В набросанной здесь эволюции «осмысленного слова» уже содержится весь путь развития образа Конфуция в реальной истории. Путь, предопределивший то обстоятельство, что свидетельства об Учителе Куне в Китае так и не вышли за рамки нравоучительного, а часто – и причем гораздо чаще, чем принято думать, – также комического анекдота. В «Беседах…» анекдот выступает еще в своем исконном обличье внезапного происшествия, единичного житейского «случая». Следующая ступень его эволюции отчасти отобразилась уже в тех же «Беседах…», но полнее всего представлена в книге «Семейные предания об Учителе Куне», окончательно сложившейся спустя шесть веков после смерти Конфуция. В «Семейных преданиях» мы находим богатое собрание все тех же анекдотов, но уже подвергшихся литературной обработке, нередко выросших в короткие рассказы и расставленных по тематическим рубрикам. Одновременно набирает силу традиция комментирования слов Конфуция, по существу своему – описательная, придающая буквальному смыслу наставлений Учителя самостоятельное значение. Со временем получили распространение картинки, иллюстрирующие отдельные эпизоды из жизни Конфуция и сопровождающиеся словесным пояснением: таковы уже известные нам рисунки из храма Конфуция. Появление рассказов в картинках вовсе не случайно, ведь мысль и слово Конфуция всегда слиты с обстоятельствами; они, так сказать, мудро «обставлены» вещами и гораздо прочнее связаны с предметностью быта, нежели с миром отвлеченных идей. Впоследствии эти иллюстрации стали располагать в хронологическом порядке. А в позднее Средневековье появились похожие серии гравюр, которые заметно усилили элемент гротеска в изображении Конфуциевой жизни и отчасти сделали Конфуция персонажем «низовой», народной культуры в противоположность официальным образцам конфуцианской книжности.

Подчеркнем еще раз, что афоризм и анекдот иносказательны по своей природе, но в лучших своих образцах снимают противопоставление буквального и переносного смыслов. Поистине нет более неблагодарного занятия, чем разъяснять, почему нас смешит удачная шутка. И афоризм, и анекдот как бы выводят смысл за пределы наличного значения и оказываются, так сказать, украшением собственного смысла. Им врождено эстетическое качество, и вся история конфуцианской словесности есть не что иное, как все более утонченное раскрытие их эстетизма. В сущности, традиция означает оберегание этого интимно внятного, но неназываемого смысла, этой неизъяснимой преемственности осмысленной жизни.
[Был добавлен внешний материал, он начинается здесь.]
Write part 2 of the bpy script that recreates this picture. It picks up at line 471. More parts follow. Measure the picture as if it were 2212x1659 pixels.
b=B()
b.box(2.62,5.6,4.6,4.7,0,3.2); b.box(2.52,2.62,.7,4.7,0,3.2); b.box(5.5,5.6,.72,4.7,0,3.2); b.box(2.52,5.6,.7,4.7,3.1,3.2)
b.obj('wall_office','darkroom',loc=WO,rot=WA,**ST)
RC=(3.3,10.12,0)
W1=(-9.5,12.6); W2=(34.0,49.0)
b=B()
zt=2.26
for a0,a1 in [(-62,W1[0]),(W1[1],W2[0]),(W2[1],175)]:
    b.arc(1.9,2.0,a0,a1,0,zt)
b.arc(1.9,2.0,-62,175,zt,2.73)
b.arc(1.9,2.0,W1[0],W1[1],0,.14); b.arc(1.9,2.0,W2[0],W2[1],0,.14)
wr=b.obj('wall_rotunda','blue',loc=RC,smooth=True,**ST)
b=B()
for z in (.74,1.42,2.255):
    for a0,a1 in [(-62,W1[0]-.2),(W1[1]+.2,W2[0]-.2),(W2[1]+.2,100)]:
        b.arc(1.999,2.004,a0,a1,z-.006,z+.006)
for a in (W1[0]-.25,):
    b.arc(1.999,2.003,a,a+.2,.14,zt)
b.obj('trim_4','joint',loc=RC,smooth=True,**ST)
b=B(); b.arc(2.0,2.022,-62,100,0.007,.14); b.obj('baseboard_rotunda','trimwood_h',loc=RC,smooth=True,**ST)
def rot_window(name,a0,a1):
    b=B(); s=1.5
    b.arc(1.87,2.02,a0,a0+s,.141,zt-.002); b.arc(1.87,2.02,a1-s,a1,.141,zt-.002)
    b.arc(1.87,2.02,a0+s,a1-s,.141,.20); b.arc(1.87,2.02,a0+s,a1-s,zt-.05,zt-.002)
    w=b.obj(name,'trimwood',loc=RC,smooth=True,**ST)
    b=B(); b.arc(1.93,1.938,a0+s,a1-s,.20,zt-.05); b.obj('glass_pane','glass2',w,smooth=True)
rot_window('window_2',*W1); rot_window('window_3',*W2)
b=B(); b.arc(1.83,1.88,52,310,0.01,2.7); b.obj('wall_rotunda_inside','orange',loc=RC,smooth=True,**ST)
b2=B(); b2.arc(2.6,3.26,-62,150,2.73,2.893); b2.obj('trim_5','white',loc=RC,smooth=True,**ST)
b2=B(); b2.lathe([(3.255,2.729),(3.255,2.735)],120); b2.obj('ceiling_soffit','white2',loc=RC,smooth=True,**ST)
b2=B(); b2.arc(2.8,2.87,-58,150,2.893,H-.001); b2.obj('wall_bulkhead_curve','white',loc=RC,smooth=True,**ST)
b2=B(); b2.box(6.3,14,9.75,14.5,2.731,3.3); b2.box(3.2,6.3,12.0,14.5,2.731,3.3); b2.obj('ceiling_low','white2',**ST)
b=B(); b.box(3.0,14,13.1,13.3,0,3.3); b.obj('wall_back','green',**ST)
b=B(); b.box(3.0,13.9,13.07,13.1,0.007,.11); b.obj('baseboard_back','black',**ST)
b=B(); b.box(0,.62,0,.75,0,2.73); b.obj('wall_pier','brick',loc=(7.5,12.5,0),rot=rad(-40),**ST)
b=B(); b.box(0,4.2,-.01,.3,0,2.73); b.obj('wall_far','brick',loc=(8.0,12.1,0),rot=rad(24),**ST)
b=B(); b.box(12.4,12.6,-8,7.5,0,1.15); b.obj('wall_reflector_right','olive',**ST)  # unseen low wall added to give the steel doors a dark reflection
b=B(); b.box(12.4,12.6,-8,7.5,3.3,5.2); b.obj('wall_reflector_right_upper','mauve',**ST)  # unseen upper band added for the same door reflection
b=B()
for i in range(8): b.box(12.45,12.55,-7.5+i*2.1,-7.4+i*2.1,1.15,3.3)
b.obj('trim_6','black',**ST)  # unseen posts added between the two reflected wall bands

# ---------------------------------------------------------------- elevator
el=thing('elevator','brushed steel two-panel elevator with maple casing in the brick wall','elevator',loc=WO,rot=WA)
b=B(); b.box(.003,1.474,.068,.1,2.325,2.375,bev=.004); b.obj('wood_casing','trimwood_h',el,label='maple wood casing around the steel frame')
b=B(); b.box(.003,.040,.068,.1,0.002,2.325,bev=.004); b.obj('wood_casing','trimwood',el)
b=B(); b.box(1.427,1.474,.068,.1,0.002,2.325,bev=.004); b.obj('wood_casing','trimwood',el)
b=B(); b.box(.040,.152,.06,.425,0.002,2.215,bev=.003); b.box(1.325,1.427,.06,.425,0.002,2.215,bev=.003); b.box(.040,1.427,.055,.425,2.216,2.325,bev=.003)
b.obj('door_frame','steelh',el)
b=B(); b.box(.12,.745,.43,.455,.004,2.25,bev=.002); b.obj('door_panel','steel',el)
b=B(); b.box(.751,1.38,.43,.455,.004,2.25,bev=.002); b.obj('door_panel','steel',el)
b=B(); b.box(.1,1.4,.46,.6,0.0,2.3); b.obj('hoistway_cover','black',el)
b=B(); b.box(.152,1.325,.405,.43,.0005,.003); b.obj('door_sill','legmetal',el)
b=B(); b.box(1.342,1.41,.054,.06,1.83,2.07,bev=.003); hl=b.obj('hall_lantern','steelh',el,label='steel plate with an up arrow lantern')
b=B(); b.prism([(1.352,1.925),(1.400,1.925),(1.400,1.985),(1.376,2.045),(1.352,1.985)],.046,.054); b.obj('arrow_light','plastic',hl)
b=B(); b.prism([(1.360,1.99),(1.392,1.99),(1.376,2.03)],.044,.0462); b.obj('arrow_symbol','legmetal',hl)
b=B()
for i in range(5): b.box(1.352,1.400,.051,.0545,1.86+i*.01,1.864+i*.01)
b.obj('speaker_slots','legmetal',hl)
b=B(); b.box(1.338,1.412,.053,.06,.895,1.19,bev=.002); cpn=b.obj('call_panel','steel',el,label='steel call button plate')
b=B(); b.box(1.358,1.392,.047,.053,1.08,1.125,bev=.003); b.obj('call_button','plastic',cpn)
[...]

Теперь мы можем со всей определенностью обозначить главную проблему литературной биографии Конфуция. Каждый пишущий об Учителе Куне стоит перед трудным выбором: либо изобразить жизнь Конфуция чередой анекдотов, орнаментирующих и, в качестве украшения, скрывающих истинный ее смысл, либо устанавливать факты жизни Конфуция как исторической личности, причем такие факты имеют свой идейный прообраз: определенную систему мысли, принадлежащую индивидуальному мыслителю. Конечно, одно не исключает другое. Но если мы хотим понять, каким образом человек по имени Кун Цю превратился в Учителя десяти тысяч поколений, мы должны признать, что литературная история жизни Конфуция выявляется на пересечении жанров биографии и жития. Назовем эту точку условно жизнеописанием. Образу Конфуция, вырисовывающемуся в таком скрещении как будто несовместимых повествований будут свойственны особая зыбкость и даже драматизм, который порожден столкновением двух разнонаправленных литературных тенденций. Одна из них – это тенденция к максимальному смысловому насыщению слова, и она представлена в импульсе стилизации, выделки символических типов. Другая тенденция представлена стремлением к расширению, все более подробному описанию явлений жизни, одним словом – к инфляции смысла и завершается, соответственно, утратой качественной определенности бытия. Ее логический исход удачно обозначил П. Валери, когда назвал современную цивилизацию миром «бесконечно богатого ничто».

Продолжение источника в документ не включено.